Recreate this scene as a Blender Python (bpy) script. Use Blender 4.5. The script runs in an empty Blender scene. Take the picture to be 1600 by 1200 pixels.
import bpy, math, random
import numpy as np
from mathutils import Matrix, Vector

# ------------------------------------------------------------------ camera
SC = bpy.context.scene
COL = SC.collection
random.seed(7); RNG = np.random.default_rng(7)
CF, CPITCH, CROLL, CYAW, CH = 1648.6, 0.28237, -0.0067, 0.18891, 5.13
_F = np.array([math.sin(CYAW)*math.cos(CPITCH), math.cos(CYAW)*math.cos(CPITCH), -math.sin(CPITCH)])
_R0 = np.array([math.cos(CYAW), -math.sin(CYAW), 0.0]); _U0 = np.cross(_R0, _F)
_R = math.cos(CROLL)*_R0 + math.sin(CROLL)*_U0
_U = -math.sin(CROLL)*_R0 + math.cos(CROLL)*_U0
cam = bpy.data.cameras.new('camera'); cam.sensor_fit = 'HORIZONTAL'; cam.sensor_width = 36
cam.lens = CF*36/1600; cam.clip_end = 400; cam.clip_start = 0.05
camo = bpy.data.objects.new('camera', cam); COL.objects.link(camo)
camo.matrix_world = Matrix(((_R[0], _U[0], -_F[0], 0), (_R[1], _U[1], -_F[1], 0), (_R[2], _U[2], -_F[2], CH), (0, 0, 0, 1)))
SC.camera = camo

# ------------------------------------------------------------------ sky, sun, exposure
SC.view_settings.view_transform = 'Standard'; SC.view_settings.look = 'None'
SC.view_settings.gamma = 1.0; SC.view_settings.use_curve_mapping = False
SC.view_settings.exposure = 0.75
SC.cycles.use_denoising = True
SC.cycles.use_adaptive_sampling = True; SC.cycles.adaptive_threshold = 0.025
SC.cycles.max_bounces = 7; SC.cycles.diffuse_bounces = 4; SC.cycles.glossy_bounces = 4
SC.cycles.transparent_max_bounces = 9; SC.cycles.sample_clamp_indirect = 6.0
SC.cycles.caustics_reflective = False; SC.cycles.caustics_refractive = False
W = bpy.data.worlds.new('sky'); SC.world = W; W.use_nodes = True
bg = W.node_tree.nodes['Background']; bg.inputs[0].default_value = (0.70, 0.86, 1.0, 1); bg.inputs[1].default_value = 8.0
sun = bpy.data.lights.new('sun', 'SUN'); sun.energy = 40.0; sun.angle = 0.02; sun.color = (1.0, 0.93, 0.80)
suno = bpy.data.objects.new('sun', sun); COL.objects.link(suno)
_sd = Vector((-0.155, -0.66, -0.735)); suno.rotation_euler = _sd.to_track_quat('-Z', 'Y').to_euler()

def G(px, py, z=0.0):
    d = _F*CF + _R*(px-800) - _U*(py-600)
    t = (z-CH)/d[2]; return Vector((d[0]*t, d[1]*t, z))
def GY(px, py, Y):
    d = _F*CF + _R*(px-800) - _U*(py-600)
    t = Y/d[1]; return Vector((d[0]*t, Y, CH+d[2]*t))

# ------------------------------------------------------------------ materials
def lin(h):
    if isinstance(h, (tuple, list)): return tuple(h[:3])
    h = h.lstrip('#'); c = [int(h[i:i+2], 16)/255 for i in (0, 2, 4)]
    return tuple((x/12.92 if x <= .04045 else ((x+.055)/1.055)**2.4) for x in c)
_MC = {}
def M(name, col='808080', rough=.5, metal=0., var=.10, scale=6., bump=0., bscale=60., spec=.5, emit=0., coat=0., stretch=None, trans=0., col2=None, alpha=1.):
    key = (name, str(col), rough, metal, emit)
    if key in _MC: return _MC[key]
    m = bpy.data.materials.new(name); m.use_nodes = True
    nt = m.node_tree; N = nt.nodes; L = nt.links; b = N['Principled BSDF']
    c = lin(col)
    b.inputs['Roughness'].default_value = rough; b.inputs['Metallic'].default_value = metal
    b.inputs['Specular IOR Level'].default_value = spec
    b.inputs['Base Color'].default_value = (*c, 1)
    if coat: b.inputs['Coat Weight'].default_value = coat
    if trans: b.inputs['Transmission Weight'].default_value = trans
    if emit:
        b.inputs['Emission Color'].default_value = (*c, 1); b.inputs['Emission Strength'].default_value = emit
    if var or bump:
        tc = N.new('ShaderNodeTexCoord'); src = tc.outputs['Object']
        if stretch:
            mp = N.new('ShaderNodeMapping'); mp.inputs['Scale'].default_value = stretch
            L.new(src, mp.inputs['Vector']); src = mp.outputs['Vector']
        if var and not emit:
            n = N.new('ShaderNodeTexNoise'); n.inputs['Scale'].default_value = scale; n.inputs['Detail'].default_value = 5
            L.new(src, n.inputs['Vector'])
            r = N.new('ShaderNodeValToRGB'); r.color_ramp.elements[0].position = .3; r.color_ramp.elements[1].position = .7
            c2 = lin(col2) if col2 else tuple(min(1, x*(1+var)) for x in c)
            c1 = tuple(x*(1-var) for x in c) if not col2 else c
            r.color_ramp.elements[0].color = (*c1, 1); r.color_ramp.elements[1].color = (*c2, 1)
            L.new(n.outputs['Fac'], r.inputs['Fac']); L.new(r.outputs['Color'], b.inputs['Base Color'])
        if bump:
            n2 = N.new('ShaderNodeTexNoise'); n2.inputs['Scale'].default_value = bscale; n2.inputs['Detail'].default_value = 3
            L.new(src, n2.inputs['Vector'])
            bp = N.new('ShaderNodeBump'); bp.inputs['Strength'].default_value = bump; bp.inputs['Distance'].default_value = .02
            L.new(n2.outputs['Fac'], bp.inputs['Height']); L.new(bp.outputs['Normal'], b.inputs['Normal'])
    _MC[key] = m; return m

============

Each line of the material must be restated exactly.

> _ANSWER FOR THE TASK_:
Recreate this scene as a Blender Python (bpy) script. Use Blender 4.5. The script runs in an empty Blender scene. Take the picture to be 1600 by 1200 pixels.
import bpy, math, random
import numpy as np
from mathutils import Matrix, Vector

# ------------------------------------------------------------------ camera
SC = bpy.context.scene
COL = SC.collection
random.seed(7); RNG = np.random.default_rng(7)
CF, CPITCH, CROLL, CYAW, CH = 1648.6, 0.28237, -0.0067, 0.18891, 5.13
_F = np.array([math.sin(CYAW)*math.cos(CPITCH), math.cos(CYAW)*math.cos(CPITCH), -math.sin(CPITCH)])
_R0 = np.array([math.cos(CYAW), -math.sin(CYAW), 0.0]); _U0 = np.cross(_R0, _F)
_R = math.cos(CROLL)*_R0 + math.sin(CROLL)*_U0
_U = -math.sin(CROLL)*_R0 + math.cos(CROLL)*_U0
cam = bpy.data.cameras.new('camera'); cam.sensor_fit = 'HORIZONTAL'; cam.sensor_width = 36
cam.lens = CF*36/1600; cam.clip_end = 400; cam.clip_start = 0.05
camo = bpy.data.objects.new('camera', cam); COL.objects.link(camo)
camo.matrix_world = Matrix(((_R[0], _U[0], -_F[0], 0), (_R[1], _U[1], -_F[1], 0), (_R[2], _U[2], -_F[2], CH), (0, 0, 0, 1)))
SC.camera = camo

# ------------------------------------------------------------------ sky, sun, exposure
SC.view_settings.view_transform = 'Standard'; SC.view_settings.look = 'None'
SC.view_settings.gamma = 1.0; SC.view_settings.use_curve_mapping = False
SC.view_settings.exposure = 0.75
SC.cycles.use_denoising = True
SC.cycles.use_adaptive_sampling = True; SC.cycles.adaptive_threshold = 0.025
SC.cycles.max_bounces = 7; SC.cycles.diffuse_bounces = 4; SC.cycles.glossy_bounces = 4
SC.cycles.transparent_max_bounces = 9; SC.cycles.sample_clamp_indirect = 6.0
SC.cycles.caustics_reflective = False; SC.cycles.caustics_refractive = False
W = bpy.data.worlds.new('sky'); SC.world = W; W.use_nodes = True
bg = W.node_tree.nodes['Background']; bg.inputs[0].default_value = (0.70, 0.86, 1.0, 1); bg.inputs[1].default_value = 8.0
sun = bpy.data.lights.new('sun', 'SUN'); sun.energy = 40.0; sun.angle = 0.02; sun.color = (1.0, 0.93, 0.80)
suno = bpy.data.objects.new('sun', sun); COL.objects.link(suno)
_sd = Vector((-0.155, -0.66, -0.735)); suno.rotation_euler = _sd.to_track_quat('-Z', 'Y').to_euler()

def G(px, py, z=0.0):
    d = _F*CF + _R*(px-800) - _U*(py-600)
    t = (z-CH)/d[2]; return Vector((d[0]*t, d[1]*t, z))
def GY(px, py, Y):
    d = _F*CF + _R*(px-800) - _U*(py-600)
    t = Y/d[1]; return Vector((d[0]*t, Y, CH+d[2]*t))

# ------------------------------------------------------------------ materials
def lin(h):
    if isinstance(h, (tuple, list)): return tuple(h[:3])
    h = h.lstrip('#'); c = [int(h[i:i+2], 16)/255 for i in (0, 2, 4)]
    return tuple((x/12.92 if x <= .04045 else ((x+.055)/1.055)**2.4) for x in c)
_MC = {}
def M(name, col='808080', rough=.5, metal=0., var=.10, scale=6., bump=0., bscale=60., spec=.5, emit=0., coat=0., stretch=None, trans=0., col2=None, alpha=1.):
    key = (name, str(col), rough, metal, emit)
    if key in _MC: return _MC[key]
    m = bpy.data.materials.new(name); m.use_nodes = True
    nt = m.node_tree; N = nt.nodes; L = nt.links; b = N['Principled BSDF']
    c = lin(col)
    b.inputs['Roughness'].default_value = rough; b.inputs['Metallic'].default_value = metal
    b.inputs['Specular IOR Level'].default_value = spec
    b.inputs['Base Color'].default_value = (*c, 1)
    if coat: b.inputs['Coat Weight'].default_value = coat
    if trans: b.inputs['Transmission Weight'].default_value = trans
    if emit:
        b.inputs['Emission Color'].default_value = (*c, 1); b.inputs['Emission Strength'].default_value = emit
    if var or bump:
        tc = N.new('ShaderNodeTexCoord'); src = tc.outputs['Object']
        if stretch:
            mp = N.new('ShaderNodeMapping'); mp.inputs['Scale'].default_value = stretch
            L.new(src, mp.inputs['Vector']); src = mp.outputs['Vector']
        if var and not emit:
            n = N.new('ShaderNodeTexNoise'); n.inputs['Scale'].default_value = scale; n.inputs['Detail'].default_value = 5
            L.new(src, n.inputs['Vector'])
            r = N.new('ShaderNodeValToRGB'); r.color_ramp.elements[0].position = .3; r.color_ramp.elements[1].position = .7
            c2 = lin(col2) if col2 else tuple(min(1, x*(1+var)) for x in c)
            c1 = tuple(x*(1-var) for x in c) if not col2 else c
            r.color_ramp.elements[0].color = (*c1, 1); r.color_ramp.elements[1].color = (*c2, 1)
            L.new(n.outputs['Fac'], r.inputs['Fac']); L.new(r.outputs['Color'], b.inputs['Base Color'])
        if bump:
            n2 = N.new('ShaderNodeTexNoise'); n2.inputs['Scale'].default_value = bscale; n2.inputs['Detail'].default_value = 3
            L.new(src, n2.inputs['Vector'])
            bp = N.new('ShaderNodeBump'); bp.inputs['Strength'].default_value = bump; bp.inputs['Distance'].default_value = .02
            L.new(n2.outputs['Fac'], bp.inputs['Height']); L.new(bp.outputs['Normal'], b.inputs['Normal'])
    _MC[key] = m; return m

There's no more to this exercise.